At the town grocery store where Jim is shopping, in walks Amanda (Sarah Paulson), his high school sweetheart, a woman he has not seen since. There is a moment of recognition and then awkwardness and then a sense of comfort. They fumble over some words and it’s not long before they decide to catch up. A coffee turns into a long walk, and a stroll through some old haunts, and at last, back to his mother’s house where they discover his old room, filled with relics of their past. This includes old clothes, music, love letters and even recordings they made together as teenagers. As they fall back in time, they waken to the truths of the present, scarred by questions of the past.

Directed by Alexandre Lehmann, and written by Duplass, Blue Jay is a dialogue-heavy film that stretches credibility on a few occasions, but is a mostly very grounded tale of two people who were once very clearly in love, young explorers with proper dreams of a future unencumbered by reality who now live in that truth and find some escape in their pasts. Boosted by two very natural performances (save for one brief appearance by one other actor, they share the entire film alone), and a nostalgic script, there is a genuine pull for one’s own self-reflection. 

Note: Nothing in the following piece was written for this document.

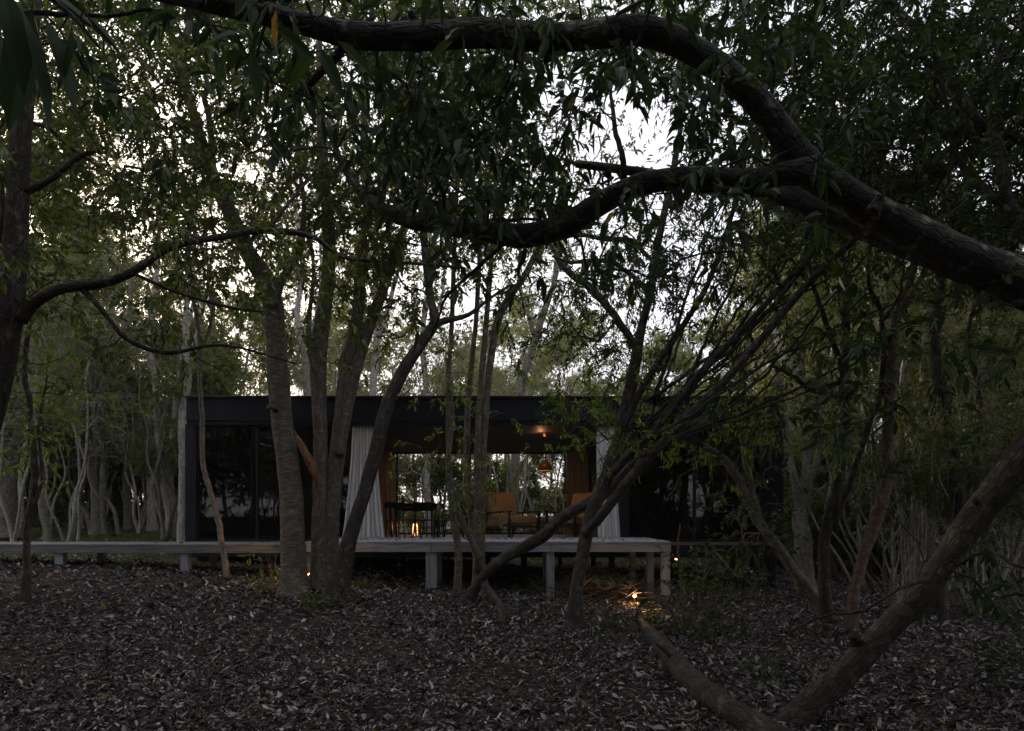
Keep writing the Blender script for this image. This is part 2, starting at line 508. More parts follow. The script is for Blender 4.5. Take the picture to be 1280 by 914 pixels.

These performances are the key in what is essentially a filmed stage-play. Duplass has consistently proven himself a quality presence, a slightly edgy actor that uses small gestures and minimal expression in his work. Here, as Jim, he is a lonely, internally angry man, bearded and weighted, forced to face his youth, even without meeting Amanda. She is a married woman to a man more than twenty years older, and clearly in a state of limbo about the decades from her teens to now. Paulson is so effortlessly sincere here, a woman imploding and desperate for affection, it’s arresting. Together, the sense of incompleteness hangs between them like a serrated blade.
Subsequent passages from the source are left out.